**Task statement**
Keep only those lines of the records that include the string "Write".

**Task input**
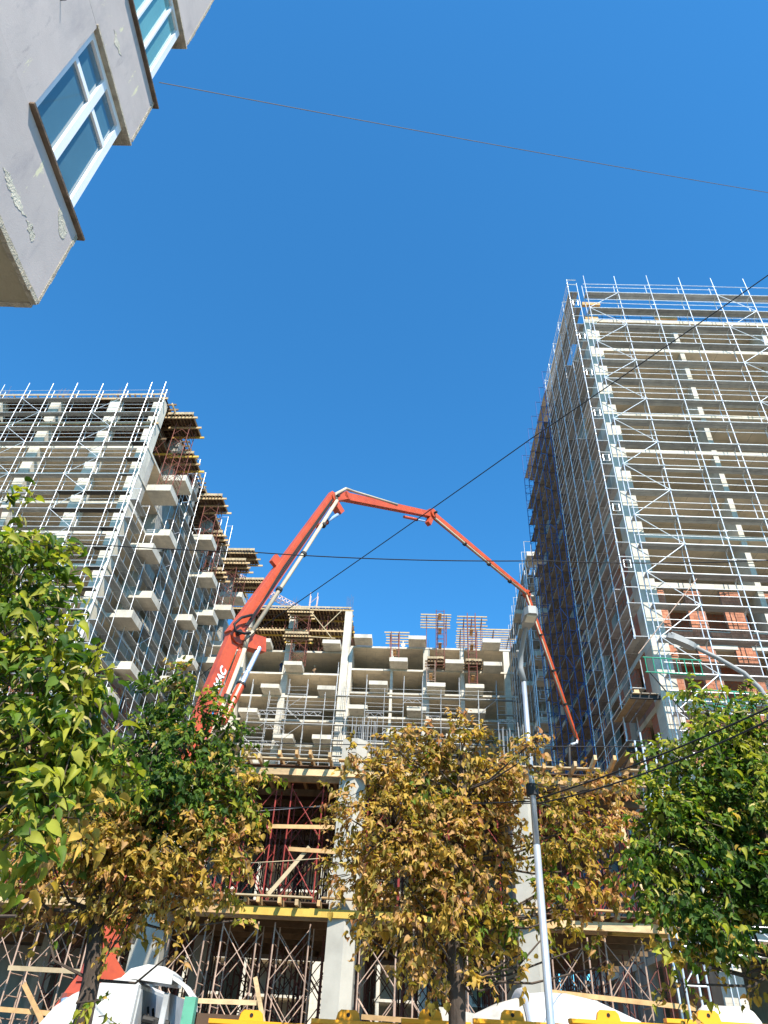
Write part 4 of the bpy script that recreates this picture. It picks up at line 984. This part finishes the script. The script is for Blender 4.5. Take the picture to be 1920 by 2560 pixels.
S2 = thing('street_lamp', 'curved grey street lamp arm with flat head reaching in from the right edge', 'street lamp', (6.6, 11.0, 0))
a_ = [pix(1925, 1800, 11.0), pix(1917, 1750, 11.0), pix(1900, 1722, 11.0), pix(1860, 1683, 11.0), pix(1790, 1643, 11.0), pix(1735, 1617, 11.0)]
base2 = Vector((a_[0].x + .05, 11.0, 0))
mb = MB(); mb.tube(base2, a_[0], .085, 14, .06); part('shaft', mb, LAMPM, S2, True)
mb = MB(); mb.path(a_, .05, 12, .036); part('arm', mb, LAMPG, S2, True)
h0, h1 = pix(1738, 1618, 11.0), pix(1668, 1588, 11.0); t_ = (h1 - h0).normalized(); up_ = Vector((0,-.25,1)).normalized(); sd = t_.cross(up_).normalized(); up_ = sd.cross(t_)
mb = MB(); pr = [(0, .06), (.1, .11), (.3, .13), (.8, .12), (1, .05)]; L_ = (h1 - h0).length; vs = []
for f, wd in pr:
    for sx, sz in ((-1, -.05), (1, -.05), (.8, .045), (-.8, .045)): vs.append(h0 + t_*(L_*f) + sd*(wd*sx) + up_*sz)
fs = [(0,1,2,3), (19,18,17,16)] + [(k*4+i, (k+1)*4+i, (k+1)*4+(i+1) % 4, k*4+(i+1) % 4) for k in range(4) for i in range(4)]
mb.add(vs, fs); part('lamp_head', mb, LAMPG, S2)
mb = MB()
for i in range(5): mb.bar(h0 + t_*(L_*.42) + sd*(-.08 + .04*i) + up_*.05, h0 + t_*(L_*.92) + sd*(-.07 + .035*i) + up_*.05, .012, .03)
part('cooling_fin', mb, LAMPG, S2)
CAB_M = mk('black_cable', (.018, .017, .018), .6, vary=.1); CAB_G = mk('grey_cable', (.16, .15, .15), .6, vary=.1)
def cable(pts, r, label, sag=0.0, m=None):
    P = [pix(*p) for p in pts]
    q = []
    for i in range(len(P) - 1):
        for k in range(14):
            f = k/14; q.append(P[i].lerp(P[i+1], f) - Vector((0, 0, sag*4*f*(1-f))))
    q.append(P[-1]); mb = MB(); mb.path(q, r, 6)
    return tag(part('overhead_cable', mb, m or CAB_M, None), label, 'cable', 'overhead cables across the street')
cable([(398, 206, 3.55), (1960, 488, 6.5)], .006, 'thin cable running from the plastered building across the open sky', .06, CAB_G)
cable([(1960, 660, 9.0), (1330, 1095, 13.0), (640, 1578, 20.0), (500, 1690, 22.0)], .014, 'black cable slanting down across the sky behind the pump boom', .03)
cable([(-60, 1335, 14.0), (640, 1381, 13.5), (1350, 1402, 13.0), (1980, 1398, 12.6)], .012, 'level cable crossing in front of the pump boom and both towers', .08)
cable([(-40, 1990, 12.2), (380, 2020, 11.0), (1336, 2003, 8.8)], .008, 'cable running left from the lamp post clamp through the trees', .03)
cable([(1340, 1998, 8.8), (1960, 1752, 6.0)], .009, 'upper thick cable rising right from the lamp post clamp', .05)
cable([(1340, 2010, 8.8), (1960, 1782, 6.0)], .009, 'lower thick cable rising right from the lamp post clamp', .09)
cable([(1342, 2006, 8.8), (1560, 2052, 16.0), (1700, 2075, 18.0)], .012, 'cable running back from the lamp post clamp towards the podium', .04)
cable([(600, 1856, 18.0), (1680, 1866, 18.0)], .012, 'thin level cable just above the podium roof edge', .04)
cable([(600, 2030, 16.0), (900, 2005, 16.0), (1332, 2008, 8.8)], .008, 'grey cable passing the tall concrete column', .02, CAB_G)
cable([(560, 2160, 20.0), (860, 2141, 20.0)], .012, 'pale rope tied across the upper shoring left of the column', .02, TIMBW)

# ------------------------------------------------------------------ tower crane jib far behind
RW = mk('red_white_crane', (.60, .42, .36), .6, vary=.1)
KR = thing('tower_crane', 'thin red and white lattice crane jib behind the centre block', 'crane', (-12, 175, 0))
ja, jb = pixz(600, 1452, 79.0), pixz(735, 1522, 79.0); dj = (jb - ja); ja = ja - dj*.6; jb = jb + dj*.35
sdj = dj.normalized().cross(Vector((0,0,1)))
mb = MB(); n = 26
for s_, z in ((-.7, 0), (.7, 0), (0, 1.4)): mb.tube(ja + sdj*s_ + Vector((0,0,z)), jb + sdj*s_ + Vector((0,0,z)), .09, 5)
for i in range(n):
    a, c = ja.lerp(jb, i/n), ja.lerp(jb, (i+1)/n)
    for s_ in (-.7, .7): mb.tube(a + sdj*s_, c + Vector((0,0,1.4)), .06, 4); mb.tube(a + Vector((0,0,1.4)), a + sdj*s_, .06, 4)
    mb.tube(a - sdj*.7, c + sdj*.7, .06, 4)
part('jib', mb, RW, KR)
mb = MB()
for sx in (-.8, .8):
    for sy in (-.8, .8): mb.tube(jb + Vector((sx, sy, -79)), jb + Vector((sx, sy, 6)), .1, 5)
for i in range(42): z = -79 + 2*i; mb.tube(jb + Vector((-.8,-.8,z)), jb + Vector((.8,-.8,z+2)), .06, 4); mb.tube(jb + Vector((.8,.8,z)), jb + Vector((.8,-.8,z+2)), .06, 4)
part('mast', mb, RW, KR)

# ------------------------------------------------------------------ workers
def person(label, u, d, z, face, shirt, trousers, arm='down'):
    t = thing('person', label, 'person', (u, d, z), YC, 'workers on the centre block')
    V = [(0,0,.95),(0,0,1.15),(0,0,1.40),(0,0,1.52),(0,0,1.66),(.1,0,.88),(.12,.02,.48),(.12,0,.08),(.12,-.14,.04),(-.1,0,.88),(-.12,-.04,.48),(-.13,.05,.08),(-.13,-.09,.04),
         (.20,0,1.38),(.27,-.04,1.12),(.24,-.2,.95),(-.20,0,1.38),(-.27,-.04,1.12),(-.22,-.22,.98)]
    Ed = [(0,1),(1,2),(2,3),(3,4),(0,5),(5,6),(6,7),(7,8),(0,9),(9,10),(10,11),(11,12),(2,13),(13,14),(14,15),(2,16),(16,17),(17,18)]
    R = [.15,.15,.16,.06,.095,.10,.07,.05,.04,.10,.07,.05,.04,.07,.05,.035,.07,.05,.035]
    if arm == 'up': V[14] = (.3,-.15,1.55); V[15] = (.25,-.3,1.8)
    me = bpy.data.meshes.new('body'); me.from_pydata(V, Ed, []); me.materials.append(shirt)
    o = obj('body', me, t, M=Matrix.Translation((u, d, z)) @ Matrix.Rotation(face, 4, 'Z'))
    md = o.modifiers.new('skin', 'SKIN'); md.use_smooth_shade = True
    for i, r in enumerate(R): me.skin_vertices[0].data[i].radius = (r, r)
    me.skin_vertices[0].data[0].use_root = True
    o.modifiers.new('sub', 'SUBSURF').levels = 1; o.modifiers['sub'].render_levels = 1
    mb = MB(); mb.lathe([(0, .135), (.03, .13), (.1, .10), (.14, .03)], (u, d, z + 1.70), (0,0,1), 12); part('helmet', mb, HELM, t, True)
    mb = MB()
    for s_ in (-.12, .12): mb.tube((u + s_, d, z + .86), (u + s_, d, z + .1), .115, 8, .085)
    part('trousers', mb, trousers, t)
HELM = mk('helmet_plastic', (.70, .62, .45), .4); SH1 = mk('navy_workwear', (.03,.04,.07), .9); SH2 = mk('brown_workwear', (.25,.15,.08), .9); SH3 = mk('white_workwear', (.7,.68,.62), .9); TRO = mk('dark_trousers', (.03,.035,.05), .9)
p = pix(702, 1675, 90.1, YC); person('worker in dark clothes and helmet standing at the open slab edge by the column', p.x, 90.1, 44.1, .3, SH1, TRO, 'up')
p = pix(785, 1678, 91.2, YC); person('worker in brown clothes standing back on the same open floor', p.x, 91.2, 44.1, -.4, SH2, TRO)
p = pix(1008, 1602, 91.5, YC); person('worker in pale clothes on the roof of the centre block', p.x, 91.5, 48.37, 0, SH3, TRO)

# ------------------------------------------------------------------ trees
def leafm(name, c, tr=.4):
    m = bpy.data.materials.new(name); m.use_nodes = True; t = m.node_tree; N = t.nodes; L = t.links
    b = N['Principled BSDF']; b.inputs['Roughness'].default_value = .55; b.inputs['Specular IOR Level'].default_value = .22
    geo = N.new('ShaderNodeNewGeometry'); nz = N.new('ShaderNodeTexNoise'); nz.inputs['Scale'].default_value = 9; nz.inputs['Detail'].default_value = 3; L.new(geo.outputs['Position'], nz.inputs['Vector'])
    mr = N.new('ShaderNodeMapRange'); mr.inputs['From Min'].default_value = .3; mr.inputs['From Max'].default_value = .7; mr.inputs['To Min'].default_value = .7; mr.inputs['To Max'].default_value = 1.3; L.new(nz.outputs['Fac'], mr.inputs['Value'])
    vm = N.new('ShaderNodeVectorMath'); vm.operation = 'SCALE'; vm.inputs[0].default_value = c; L.new(mr.outputs['Result'], vm.inputs['Scale']); L.new(vm.outputs['Vector'], b.inputs['Base Color'])
    tb = N.new('ShaderNodeBsdfTranslucent'); v2_ = N.new('ShaderNodeVectorMath'); v2_.operation = 'MULTIPLY'; v2_.inputs[1].default_value = (1.5, 1.6, .7); L.new(vm.outputs['Vector'], v2_.inputs[0]); L.new(v2_.outputs['Vector'], tb.inputs['Color'])
    mx = N.new('ShaderNodeMixShader'); mx.inputs['Fac'].default_value = tr; L.new(b.outputs['BSDF'], mx.inputs[1]); L.new(tb.outputs['BSDF'], mx.inputs[2]); L.new(mx.outputs['Shader'], N['Material Output'].inputs['Surface'])
    return m
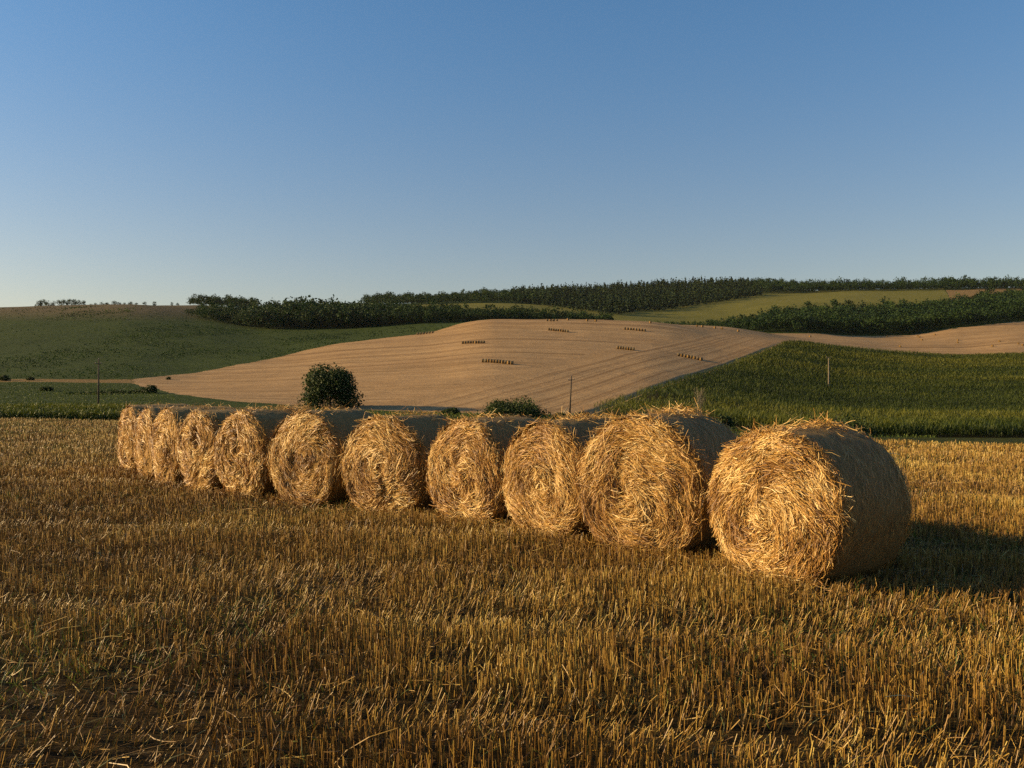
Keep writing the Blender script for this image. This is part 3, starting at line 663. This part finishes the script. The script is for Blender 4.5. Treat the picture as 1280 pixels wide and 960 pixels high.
# ------------------------------------------------------------------ foliage
def leafcloud(rs, lobes, n, size, surf=.35):
    """random leaf faces through ellipsoid lobes (cx,cy,cz,rx,ry,rz); returns V (4n,3), tint(4n)"""
    lob = np.array(lobes, float); vol = (lob[:, 3]*lob[:, 4]*lob[:, 5])**.67
    g = rs.choice(len(lob), n, p=vol/vol.sum()); d = norm(rs.normal(0, 1, (n, 3)))
    r = rs.rand(n)**surf*(1+.10*rs.normal(0, 1, n)); P = lob[g, :3]+d*r[:, None]*lob[g, 3:]
    a = norm(rs.normal(0, 1, (n, 3))); b = norm(np.cross(a, norm(d+rs.normal(0, .7, (n, 3)))))
    sz = size*rs.uniform(.55, 1.25, n)[:, None]; a, b = a*sz, b*sz*.7
    V = np.stack([P-a, P-b*.9, P+a, P+b*.9], 1).reshape(-1, 3)
    lt = np.clip(rs.normal(.45, .2, n)+.35*(rs.rand(len(lob))[g]-.5), 0, 1)
    return V, np.repeat(lt, 4)
QF = lambda n: (np.arange(n)*4)[:, None]+np.arange(4)
def crown_lobes(rs, h, r, z0, n, flat=.75):
    L = [(0, 0, z0+(h-z0)*.5, r*.75, r*.75, (h-z0)*.48)]
    for k in range(n):
        a = rs.uniform(0, 6.28); zz = rs.uniform(.12, .92) if z0 > .3 or h < 1.5 else rs.uniform(.0, .9)**1.2
        q = (math.sqrt(max(0, 1-(2*zz-1)**2*.9)) if z0 > .3 else math.sqrt(max(0, 1-zz**2)))*rs.uniform(.45, .72)
        s_ = r*rs.uniform(.28, .48)
        L.append((r*q*math.cos(a), r*q*math.sin(a), z0+(h-z0)*zz*.9+.02*h, s_, s_, s_*flat))
    return L
def make_tree(name, label, cat, loc, h, r, z0=1.2, nl=14, n=2600, size=.22, group=None, trunk=True, seed=1, leaf='leaf', sx=1.0):
    rs = np.random.RandomState(seed); root = empty(name, loc); tag(root, label, cat, group)
    V, tn = leafcloud(rs, crown_lobes(rs, h, r, z0, nl), n, size); V[:, 0] *= sx
    V[:, 2] = np.maximum(V[:, 2], .03)
    build('crown', V, [QF(n)], M[leaf], root, tn)
    mb = MB(); rt = max(.05, h*.028)
    tube(mb, [(0, 0, -.3), (.02*h, 0, z0*.6), (.0, .03*h, h*.45), (.03*h, 0, h*.78)], [rt*1.4, rt, rt*.7, rt*.2], 8)
    for k in range(6):
        a = rs.uniform(0, 6.28); zz = rs.uniform(.15, .5)*h
        tube(mb, [(0, 0, zz), (r*.35*math.cos(a)*sx, r*.35*math.sin(a), zz+.12*h), (r*.7*math.cos(a)*sx, r*.7*math.sin(a), zz+.28*h)], [rt*.5, rt*.35, rt*.12], 6)
    mb.make('trunk' if trunk else 'stems', M['bark'], root, True)
    return root
# lone tree behind the bales and the bushes of the valley
def base_at(x, ytop, ybase, Y):
    X_, Y_, z_ = spotY(x, Y); return (X_, Y_, z_), (z_*0+(EYE-(ytop-HY)/F*Y))-z_
loc, hgt = base_at(412, 455, 512, 165)
make_tree('tree', 'lone dark round tree standing behind the bales at the foot of the tan hill', 'tree', loc, hgt*1.03, 6.3, .1, 34, 13000, .24, None, True, 3)
BUSH = [(640,500,128,4.6,'round dense green bush behind the bales at the foot of the tan hill',2600,1),
 (563,514,140,2.3,'small low bush left of the round dense bush',700,2), (905,515,122,1.7,'dark low bush behind the second bale from the right',700,3),
 (1048,521,112,4.3,'wide dark bush at the corn edge behind the right end bale',1600,4), (188,477,205,2.0,'bush at the right end of the low hedge by the tan field',700,5),
 (4,468,245,2.2,'dark bush at the left end of the dirt track',600,6), (38,472,247,1.5,'small bush below the dirt track on the left',400,7), (57,487,205,2.2,'dark bush on the rough grass below the dirt track',600,8),
 (211,471,262,1.0,'tiny dark bush on the left tip of the tan field',200,9), (700,519,135,1.6,'small bush left of the foot of the wooden power pole',350,10), (728,518,140,2.2,'low bush right of the foot of the wooden power pole',400,11)]
for x, yt, Y, r, lb, n, sd in BUSH:
    loc, hgt = base_at(x, yt, 0, Y); hgt = max(hgt, .9)
    make_tree('bush', lb, 'bush', loc, hgt*(.86 if r > 3 else .8), r*(1.16 if r > 3 else .8), .02, 22, int(n*4), .16, 'bushes in the valley', False, 40+sd)
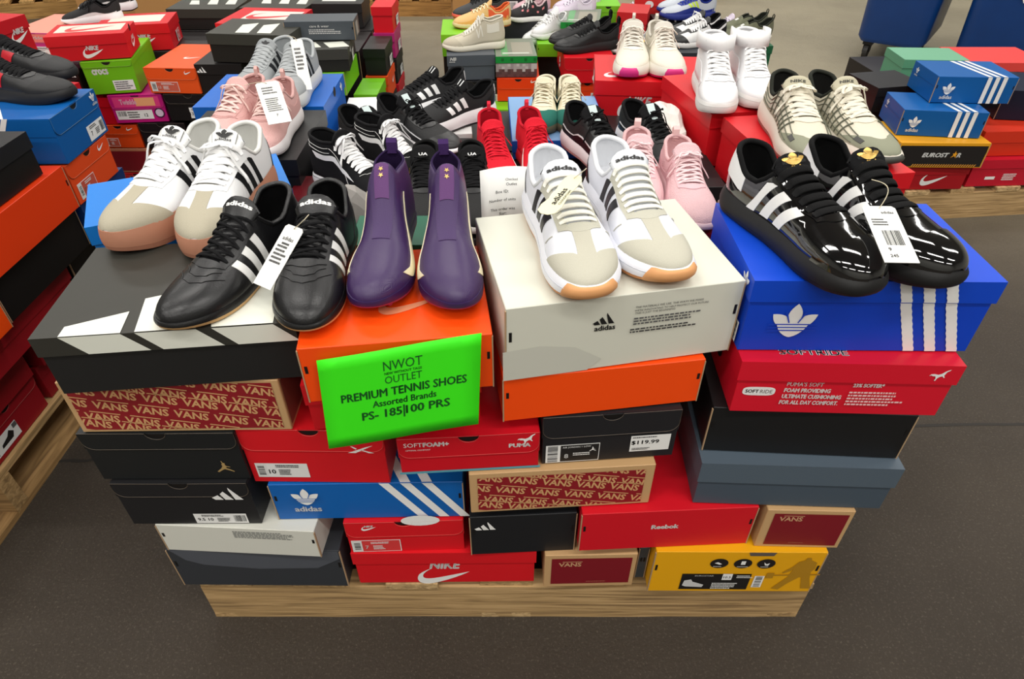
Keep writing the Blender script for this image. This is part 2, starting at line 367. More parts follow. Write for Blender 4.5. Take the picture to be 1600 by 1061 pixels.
class Shoe:
    def __init__(s, st, side):
        s.q = dict(DEF); s.q.update(st); q = s.q; s.side = side; s.L = q['L']; s.memo = {}
        for k in ('bw', 'cs', 'zt', 'ze', 'wt', 'zs', 'zb'): setattr(s, k, curve(q[k]))
    def cap(s, x, p=None):
        p = p or s.q['p']; t0 = s.q['toe0']
        c = 1.0
        if x < .1: c *= max(0, 1 - ((.1 - x) / .1) ** 2.1) ** .5
        if x > t0: c *= max(0, 1 - ((x - t0) / (1 - t0)) ** p) ** (1 / p)
        return c
    def S(s, x, t):
        """point on the upper: x 0 heel..1 toe, |t| 1 at the sole .. 0 on the ridge"""
        key = (round(x, 5), round(t, 5))
        if key in s.memo: return s.memo[key]
        q = s.q; x = min(max(x, 0), 1); c = s.cap(x); b = max(s.bw(x) * c, 1e-5); z0 = s.zs(x) - .004
        wt = min(s.wt(x) * c, b * .94); th = q['sthroat']; zc = 1
        if x > .8: zc = max(0, 1 - ((x - .8) / .2) ** 2.6) ** (1 / 2.6)
        n = q['n']; ph = math.acos(min(1, max(0, (wt / b))) ** (n / 2))
        sp = math.sin(ph) ** (2 / n)
        Zr = s.zt(x) - z0; Ze = (s.ze(x) - z0) / max(sp, .2)
        k = min(max((x - (th - .09)) / .1, 0), 1); k = k * k * (3 - 2 * k)
        Z = (Ze * (1 - k) + Zr * k) * zc
        a = abs(t)
        if a >= TCUT: f = ph * (1 - a) / (1 - TCUT)
        else: f = ph + (math.pi / 2 - ph) * (1 - a / TCUT)
        y = b * max(0, math.cos(f)) ** (2 / n); z = z0 + Z * math.sin(f) ** (2 / n)
        hz = (z - z0) / .07
        if a < TCUT and x < th: z -= 0
        X = x * s.L
        if x < .22:
            w = (1 - x / .22); X += (-.0055 * math.sin(math.pi * min(hz, 1)) + .004 * hz) * w * w
        y = math.copysign(y, t) if t else 0
        r = (X, (y + s.cs(x)) * s.side, z)
        s.memo[key] = r; return r
    def N(s, x, t):
        e = .004; x = min(max(x, .004), .996)
        a = np.array(s.S(x + e, t)) - np.array(s.S(x - e, t)); b = np.array(s.S(x, min(t + .02, 1))) - np.array(s.S(x, max(t - .02, -1)))
        n = np.cross(a, b) * s.side; l = np.linalg.norm(n)
        n = n / l if l > 1e-12 else np.array([0, 0, 1.])
        return n
    def off(s, x, t, o):
        return tuple(np.array(s.S(x, t)) + s.N(x, t) * o)
    def T(s, u, v):
        """tongue: u 0 at the throat front .. 1 at the tip, v -1..1 across"""
        q = s.q; th = q['sthroat']; so = q['sopen'] + .035; ub = .6 if q['tongue'] > .02 else .8
        if u <= ub:
            x = th + .03 + (so - th - .03) * (u / ub); p = np.array(s.S(x, v * TCUT * .98)); c = np.array(s.S(x, 0)); e = np.array(s.S(x, TCUT))
            zed = e[2] + (c[2] - e[2]) * .45 * (1 - v * v)
            k = min(1, u / ub * 3)
            return (p[0], c[1] + (p[1] - c[1]) * 1.05, p[2] * (1 - k) + (zed - .0015) * k - .0025)
        k = (u - ub) / (1 - ub); b = s.T(ub, v); c = s.T(ub, 0); a = R(q['tang']); tl = q['tongue']
        rr = 1 - .28 * max(0, k - .55) / .45 * abs(v) ** 3
        bend = k * tl * rr
        return (b[0] - bend * math.cos(a) + .006 * k * k, c[1] + (b[1] - c[1]) * (1 + .32 * math.sin(k * 1.9)), b[2] + bend * math.sin(a) - .004 * v * v * k)
    def sole(s, x, sd, lv, fl=0):
        c = s.cap(x, s.q['p'] + .05); b = s.bw(x) * c; q = s.q
        prof = q['flare'] * (1 - (2 * abs(lv - .45)) ** 2 * .8) + fl
        X = x * (s.L + .003) - .0015
        cc = (x - .5) * 2
        if x < .12: X -= prof * .8 * (1 - x / .12)
        if x > .85: X += prof * .8 * (x - .85) / .15
        z = s.zb(x) + (s.zs(x) - s.zb(x)) * lv
        if x < .15 and q.get('heelkick'): X -= q['heelkick'] * (1 - x / .15) * math.sin(math.pi * min(lv, .9)) 
        return (X, (sd * (b + prof * min(1, c * 2)) + s.cs(x)) * s.side, z)
def xs_(a, b, n): return [a + (b - a) * k / n for k in range(n + 1)]
def ease(n): return [(1 - math.cos(math.pi * k / n)) / 2 for k in range(n + 1)]
def patch(sh, fn, na, nb, name, m, root, o=.0009, mb=None, mi=0):
    """raised panel following the upper; fn(a,b)->(x,t)"""
    g = mb or MB(); V = []
    for i in range(na + 1):
        for j in range(nb + 1):
            x, t = fn(i / na, j / nb); V.append(sh.off(x, t, o))
    F = [(i * (nb + 1) + j, i * (nb + 1) + j + 1, (i + 1) * (nb + 1) + j + 1, (i + 1) * (nb + 1) + j) for i in range(na) for j in range(nb)]
    rim = [(i, 0) for i in range(na)] + [(na, j) for j in range(nb)] + [(i, nb) for i in range(na, 0, -1)] + [(0, j) for j in range(nb, 0, -1)]
    n0 = len(V)
    for i, j in rim: x, t = fn(i / na, j / nb); V.append(sh.off(x, t, -.0006))
    r = len(rim)
    for k in range(r):
        a = rim[k]; b = rim[(k + 1) % r]
        F.append((a[0] * (nb + 1) + a[1], b[0] * (nb + 1) + b[1], n0 + (k + 1) % r, n0 + k))
    g.add(V, F, mi)
    if mb is None: return g.build(name, m, root, smooth=False)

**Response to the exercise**
Write part 4 of the bpy script that recreates this picture. It picks up at line 984. This part finishes the script. The script is for Blender 4.5. Take the picture to be 1920 by 2560 pixels.
Keep writing the Blender script for this image. This is part 2, starting at line 367. More parts follow. Write for Blender 4.5. Take the picture to be 1600 by 1061 pixels.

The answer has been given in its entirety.